26/08/2025

Compartilhamento de dados da UIF (antigo COAF) com autoridades de investigação: o que as empresas precisam saber

O Conselho de Controle de Atividades Financeiras (COAF), atualmente denominado Unidade de Inteligência Financeira (UIF), é o órgão responsável por receber, examinar e identificar ocorrências suspeitas de atividades ilícitas no sistema financeiro.

O UIF/COAF atua como centro de inteligência, processando informações enviadas por instituições financeiras e outros setores regulados, com o objetivo de prevenir e combater crimes como lavagem de dinheiro, corrupção e financiamento ao terrorismo. Sua função estratégica consiste na produção de Relatórios de Inteligência Financeira (RIFs), com base na identificação de indícios de irregularidades, os quais são posteriormente encaminhados às autoridades competentes, como o Ministério Público e as Polícias Judiciárias, em observância aos parâmetros legais de sigilo e formalidade.

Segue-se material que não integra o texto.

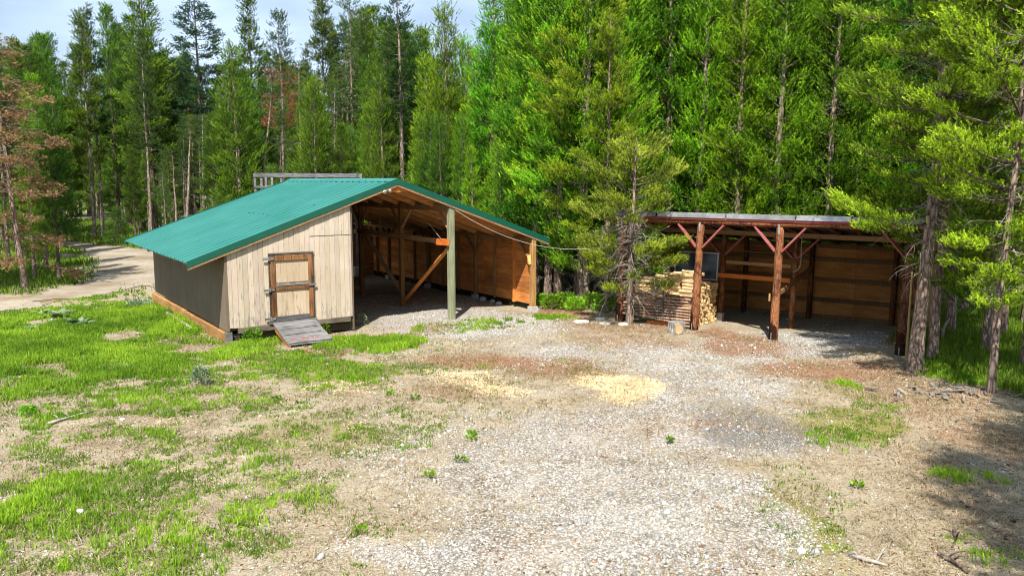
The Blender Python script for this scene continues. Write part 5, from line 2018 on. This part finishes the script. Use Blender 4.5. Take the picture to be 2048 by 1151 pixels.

O que as empresas precisam entender sobre o compartilhamento de dados pelo UIF/COAF?

O compartilhamento de dados pelo UIF/COAF com autoridades de investigação, sem prévia autorização judicial, tornou-se um dos temas mais relevantes do compliance penal corporativo. Empresas precisam compreender como essa prática afeta diretamente a gestão de riscos, a conformidade regulatória e a resposta a investigações. O desconhecimento do tema pode levar a bloqueios de ativos, prejuízos financeiros e danos irreparáveis à reputação. No cenário atual, a postura preventiva deixou de ser uma opção para se tornar necessidade de gestão estratégica.

O Supremo Tribunal Federal (STF) consolidou, no julgamento do Tema 990 da Repercussão Geral, que é constitucional o compartilhamento de RIFs pelo UIF/COAF sem autorização judicial, desde que respeitados o sigilo, a existência de procedimento formalmente instaurado, a comunicação documentada e a possibilidade de controle judicial posterior. O STF deixou claro que esse entendimento vale tanto para comunicações espontâneas do UIF/COAF quanto para solicitações formais feitas por autoridades de investigação, considerando que tais relatórios não configuram quebra de sigilo bancário indiscriminada, mas sim transferência controlada de informações já filtradas. Assim, o modelo brasileiro de inteligência financeira foi legitimado como instrumento eficaz para subsidiar investigações complexas.

Apesar disso, o Superior Tribunal de Justiça (STJ), em decisão recente da Terceira Seção, restringiu a prática ao afirmar que o Ministério Público e a polícia não podem requisitar diretamente relatórios ao UIF/COAF sem ordem judicial, admitindo apenas o compartilhamento espontâneo. Essa divergência de interpretação entre os tribunais superiores tem gerado insegurança jurídica, pois provas obtidas com base em requisições formais — consideradas válidas pelo STF — podem ser anuladas no STJ, criando instabilidade em investigações e processos. Empresas devem estar atentas a esse cenário, pois ele influencia diretamente estratégias de defesa e compliance.

Há algum impacto para as empresas?

O impacto para o setor corporativo é evidente. Operações financeiras atípicas, incompatíveis com o perfil de determinada empresa, podem gerar comunicações automáticas pelas instituições financeiras e, em seguida, relatórios enviados ao UIF/COAF e deste às autoridades. Este fluxo pode resultar em medidas cautelares severas, como bloqueio de contas, busca e apreensão de documentos e restrições contratuais, muitas vezes antes mesmo de os investigados serem sequer ouvidos. A resposta inadequada ou tardia a tais situações pode gerar ou agravar danos e comprometer a continuidade do negócio.

Nesse contexto, cabe às empresas adotar uma postura preventiva robusta. O fortalecimento de programas de compliance penal, com políticas claras de monitoramento transacional, revisão criteriosa de parceiros comerciais e capacitação de áreas sensíveis – como financeira e comercial -, é medida fundamental. A identificação e a mitigação de riscos antes que transações suspeitas sejam registradas pelo sistema financeiro reduzem consideravelmente a exposição a investigações e medidas restritivas. Além disso, manter canais formais de diálogo com órgãos de investigação, assessorados por consultoria jurídica especializada, permite responder de forma estratégica e nos limites legais.

Em conclusão, o compartilhamento de dados pelo UIF/COAF é uma realidade jurídica consolidada no STF, de aplicação imediata, e que exige atenção redobrada do setor empresarial. Antecipar-se por meio de políticas preventivas, avaliar continuamente o perfil transacional e contar com suporte jurídico especializado são medidas essenciais para preservar integridade operacional e reputacional. O cenário recomenda que empresários e departamentos jurídicos revisem seus procedimentos internos e adotem boas práticas de compliance, assegurando não apenas a conformidade legal, mas também a resiliência frente a investigações cada vez mais sofisticadas.